L'exemple de la mauvaise localisation des postes frontaliers qu'elle nous donne est pris dans la zone frontalière entre le Cameroun et le Congo-Brazzaville. Jusqu'en 2004 le poste frontalier camerounais était situé dans le village BANANA, à 30 kilomètres du fleuve NGOKO, qui est pourtant la frontière naturelle entre les deux pays. On avait donc un «no man's land » de 30 kilomètres en partant de la frontière.

* 323 Voir supra, ce Chapitre, Section 1.

* 324 Voir supra, 2e Partie, Chapitre I, Section 1.

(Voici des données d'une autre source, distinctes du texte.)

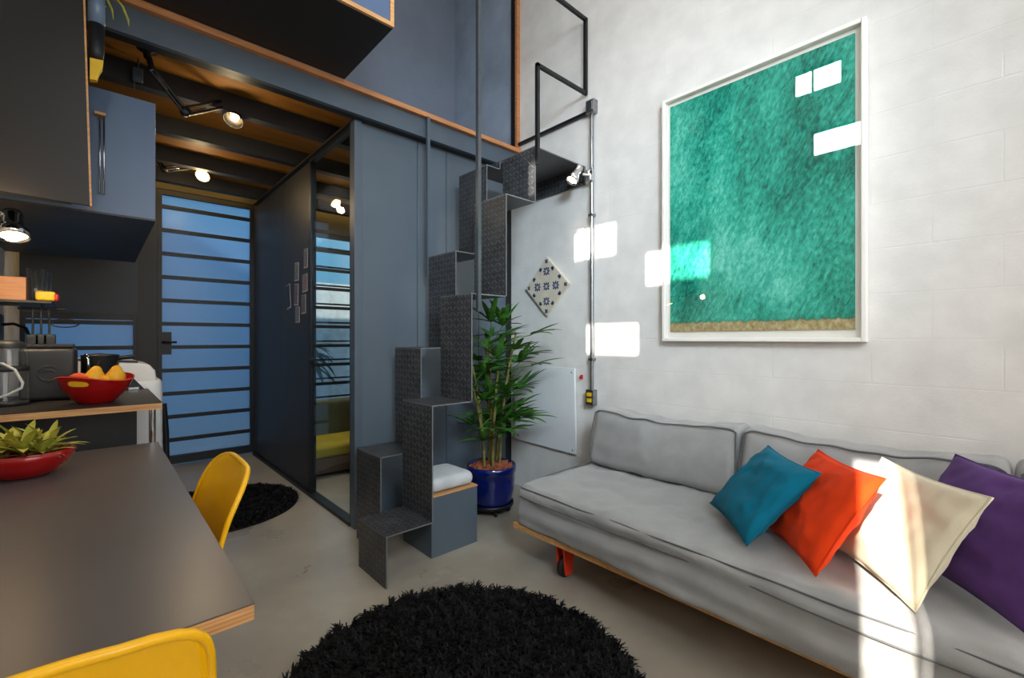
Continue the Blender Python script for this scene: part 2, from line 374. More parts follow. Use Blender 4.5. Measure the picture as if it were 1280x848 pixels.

* 325 Voir supra, 1ere partie, chapitre I section 1.

* 326 ZAKARI (Y.A.), La coopération policière internationale face aux nouvelles menaces, Mémoire en vue de l'obtention du diplôme de commissaire de police, ENSP Yaoundé, promotion 2001-2003, p. 44.

* 327 Le système de télécommunication X-400 ou I-24/7 permet d'assurer 24h/24 l'échange d'informations entre les différents bureaux centraux nationaux, le bureau régional et le secrétariat général de l'OIPC.

* 328 ZAKARI (Y.A.), op. cit., p. 46 ; MEMBILE DIMALE, op. cit., p. 41.